Task prompt: Go through the lines below. Copy those with "scene".

Raw data:
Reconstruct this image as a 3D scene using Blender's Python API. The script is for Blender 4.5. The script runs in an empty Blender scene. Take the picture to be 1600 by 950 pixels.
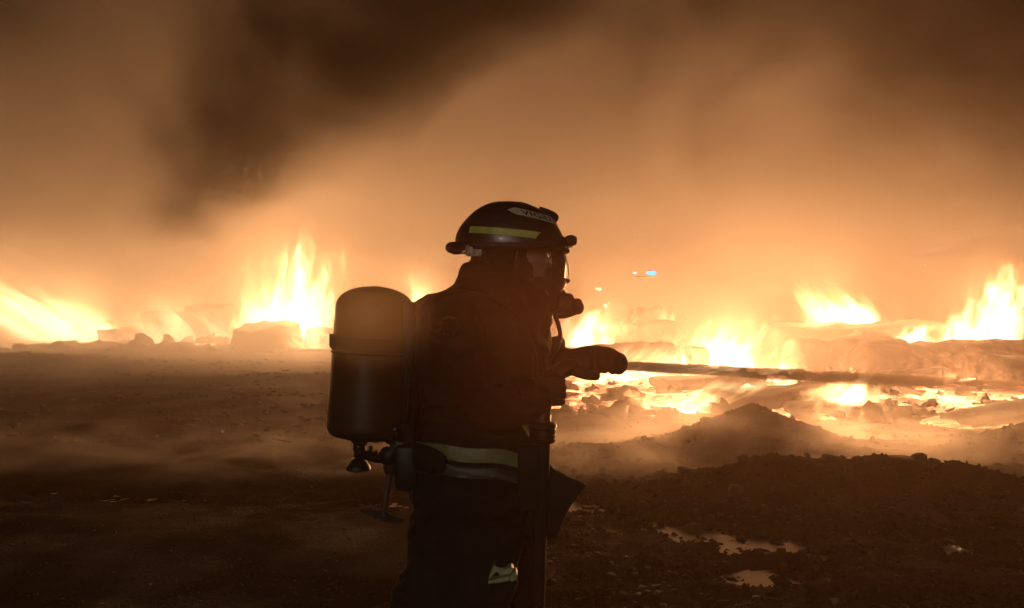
import bpy, bmesh, math, random
import numpy as np
from mathutils import Vector, Matrix, noise as mn
from math import radians as R, sin, cos, pi, exp
random.seed(7); np.random.seed(7)
sc = bpy.context.scene
COL = sc.collection

# ------------------------------------------------------------ camera
cam = bpy.data.cameras.new('camera'); camo = bpy.data.objects.new('camera', cam); COL.objects.link(camo)
CZ, F = 1.47, 1256.0
cam.sensor_width = 36; cam.lens = 36 * F / 1600; cam.clip_start = 0.05; cam.clip_end = 3000
camo.location = (0, 0, CZ); camo.rotation_euler = (R(90), 0, 0)
sc.camera = camo

def W(px, py, Y):
    """photograph pixel + distance -> place in the world"""
    return Vector(((px - 800) / F * Y, Y, CZ - (py - 475) / F * Y))

# ------------------------------------------------------------ world: night sky
world = bpy.data.worlds.new('World'); sc.world = world; world.use_nodes = True
wn = world.node_tree; wn.nodes.clear()
sky = wn.nodes.new('ShaderNodeTexSky'); sky.sky_type = 'NISHITA'; sky.sun_disc = False
SUN_EL, SUN_AZ = R(14), R(188)
sky.sun_elevation = SUN_EL; sky.sun_rotation = SUN_AZ
bg = wn.nodes.new('ShaderNodeBackground'); bg.inputs[1].default_value = 0.0008
wo = wn.nodes.new('ShaderNodeOutputWorld')
wn.links.new(sky.outputs[0], bg.inputs[0]); wn.links.new(bg.outputs[0], wo.inputs[0])

# weak, low fill light added behind the camera to bring out the strips
sl = bpy.data.lights.new('fill_sun', 'SUN'); sl.energy = 0.30; sl.angle = R(0.5); sl.color = (1, .90, .74)
so = bpy.data.objects.new('fill_sun', sl); COL.objects.link(so)
sd = Vector((sin(SUN_AZ) * cos(SUN_EL), cos(SUN_AZ) * cos(SUN_EL), sin(SUN_EL)))
so.rotation_euler = sd.to_track_quat('Z', 'Y').to_euler(); so.location = (0, -5, 8)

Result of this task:
Reconstruct this image as a 3D scene using Blender's Python API. The script is for Blender 4.5. The script runs in an empty Blender scene. Take the picture to be 1600 by 950 pixels.
sc = bpy.context.scene